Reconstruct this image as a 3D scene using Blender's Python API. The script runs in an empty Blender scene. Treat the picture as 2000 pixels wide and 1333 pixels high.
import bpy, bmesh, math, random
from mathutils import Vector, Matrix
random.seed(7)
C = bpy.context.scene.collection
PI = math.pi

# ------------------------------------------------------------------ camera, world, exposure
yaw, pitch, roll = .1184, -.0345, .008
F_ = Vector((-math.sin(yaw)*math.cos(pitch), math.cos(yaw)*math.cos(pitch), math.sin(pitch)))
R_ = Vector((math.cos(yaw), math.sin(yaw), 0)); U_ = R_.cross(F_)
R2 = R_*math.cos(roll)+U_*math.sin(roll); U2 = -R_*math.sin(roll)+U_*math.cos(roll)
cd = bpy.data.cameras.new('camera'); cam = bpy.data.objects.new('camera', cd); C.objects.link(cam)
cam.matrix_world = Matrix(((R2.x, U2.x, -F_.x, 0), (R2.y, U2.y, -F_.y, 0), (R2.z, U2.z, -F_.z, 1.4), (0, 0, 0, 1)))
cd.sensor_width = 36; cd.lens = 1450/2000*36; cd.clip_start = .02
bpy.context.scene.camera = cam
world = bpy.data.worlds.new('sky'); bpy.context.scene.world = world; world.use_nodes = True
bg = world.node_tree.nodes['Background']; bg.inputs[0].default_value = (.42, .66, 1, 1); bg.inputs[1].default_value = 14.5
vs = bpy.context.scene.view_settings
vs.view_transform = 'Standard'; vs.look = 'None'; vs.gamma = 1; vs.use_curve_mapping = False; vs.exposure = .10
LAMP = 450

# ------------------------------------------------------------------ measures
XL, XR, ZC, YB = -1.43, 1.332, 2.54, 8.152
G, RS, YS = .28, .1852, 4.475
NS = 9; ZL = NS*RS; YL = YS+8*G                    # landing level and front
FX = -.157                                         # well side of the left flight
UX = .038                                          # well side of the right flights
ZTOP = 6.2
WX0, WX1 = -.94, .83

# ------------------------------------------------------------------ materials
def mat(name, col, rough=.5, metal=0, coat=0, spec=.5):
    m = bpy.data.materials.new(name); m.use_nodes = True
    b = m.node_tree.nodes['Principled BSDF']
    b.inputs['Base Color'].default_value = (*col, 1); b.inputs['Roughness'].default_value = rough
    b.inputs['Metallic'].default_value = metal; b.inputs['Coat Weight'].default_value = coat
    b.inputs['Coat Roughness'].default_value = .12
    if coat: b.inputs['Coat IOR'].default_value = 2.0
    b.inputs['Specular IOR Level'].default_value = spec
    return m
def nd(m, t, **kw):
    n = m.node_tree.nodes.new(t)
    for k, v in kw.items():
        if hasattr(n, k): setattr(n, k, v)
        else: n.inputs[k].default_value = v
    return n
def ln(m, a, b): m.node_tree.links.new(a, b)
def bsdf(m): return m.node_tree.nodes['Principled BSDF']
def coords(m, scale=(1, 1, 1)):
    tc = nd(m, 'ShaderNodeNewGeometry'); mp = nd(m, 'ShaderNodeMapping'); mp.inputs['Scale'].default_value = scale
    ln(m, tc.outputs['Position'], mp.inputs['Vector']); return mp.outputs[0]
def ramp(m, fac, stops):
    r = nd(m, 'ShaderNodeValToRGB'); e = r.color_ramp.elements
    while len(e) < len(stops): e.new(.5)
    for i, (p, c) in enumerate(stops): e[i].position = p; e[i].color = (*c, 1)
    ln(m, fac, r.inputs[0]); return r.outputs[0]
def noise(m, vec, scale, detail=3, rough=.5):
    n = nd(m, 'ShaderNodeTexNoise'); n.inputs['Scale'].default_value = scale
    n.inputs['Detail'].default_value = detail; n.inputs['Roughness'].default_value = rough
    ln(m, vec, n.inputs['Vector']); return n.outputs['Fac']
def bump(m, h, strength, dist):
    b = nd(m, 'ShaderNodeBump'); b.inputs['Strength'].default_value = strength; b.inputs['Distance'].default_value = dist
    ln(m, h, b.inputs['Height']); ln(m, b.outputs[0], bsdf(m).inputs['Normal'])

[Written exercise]
Beginning at the first line above, repeat exactly until the line containing "PI = math.pi", which is included.

[Task result]
Reconstruct this image as a 3D scene using Blender's Python API. The script runs in an empty Blender scene. Treat the picture as 2000 pixels wide and 1333 pixels high.
import bpy, bmesh, math, random
from mathutils import Vector, Matrix
random.seed(7)
C = bpy.context.scene.collection
PI = math.pi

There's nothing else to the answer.